JOHANNESBURG (Reuters) - Former South African president Jacob Zuma will appeal a high court decision to deny him a permanent stay of prosecution on charges related to a $2 billion arms deal, his lawyers said on Tuesday.
Zuma, in office from 2009-2018, had applied for the stay of prosecution for alleged fraud, racketeering and money laundering relating to the deal to buy European military equipment for South Africa's armed forces in the 1990s.
On Friday the Pietermaritzburg High Court dismissed the application by Zuma and his co-accused, French arms company Thales.
"Mr Zuma elects to exercise the full extent of his constitutional rights, which includes the right to appeal (this) ... decision," Zuma's lawyer, Thabani Masuku, told the court, where pre-trial proceedings were set to start.

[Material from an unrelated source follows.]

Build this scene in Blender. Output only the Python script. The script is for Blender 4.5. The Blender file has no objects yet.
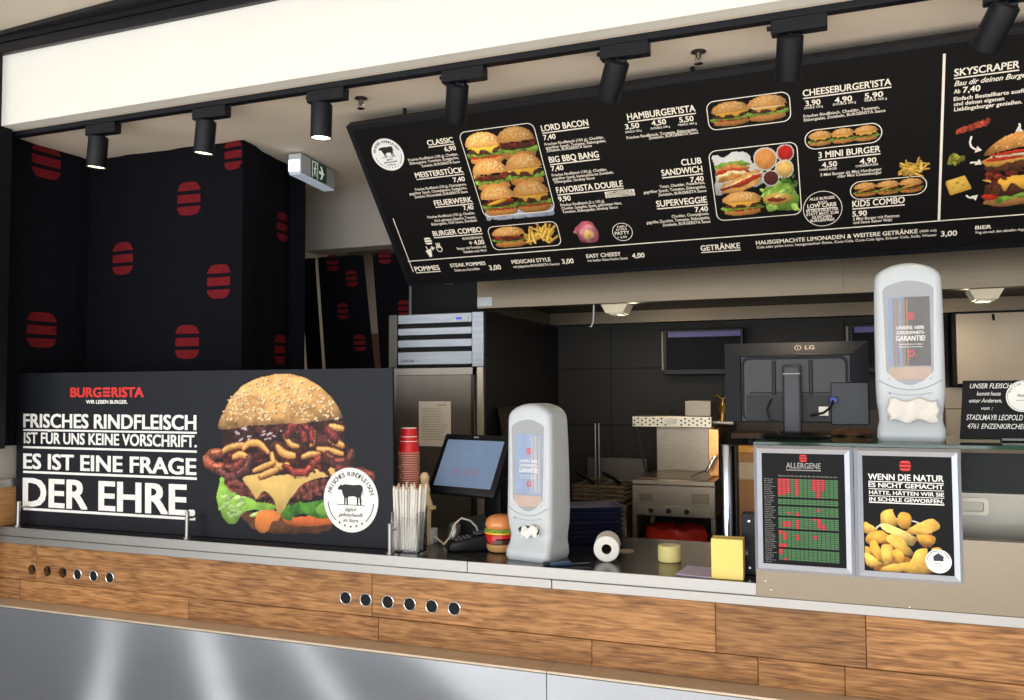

Zuma's lawyers and state prosecutors had agreed to provisionally set down Feb. 4, 2020 as a trial start date. But State prosecutor Billy Downer said the state intended to oppose the appeal, potentially delaying any trial deep into 2020.
Ousted by the ruling African National Congress in February 2018 after two terms in power marked by corruption allegations and economic stagnation, Zuma has claimed the charges are a politically motivated conspiracy.
He repeated the claim during testimony at a judicial corruption inquiry July as well as in his few public appearances to rally his supporters.
Outside court on Tuesday, Zuma ascended a mobile stage to a chorus of ululations and his campaign song, telling the crowd of a couple of hundred that he deserved a clear explanation of why his stay of prosecution application was denied.
"I'm used to this kind of treatment but I don't want to say too much," Zuma told the crowd. "When you are a black person in this country you will be attacked and mistreated all the way to the grave."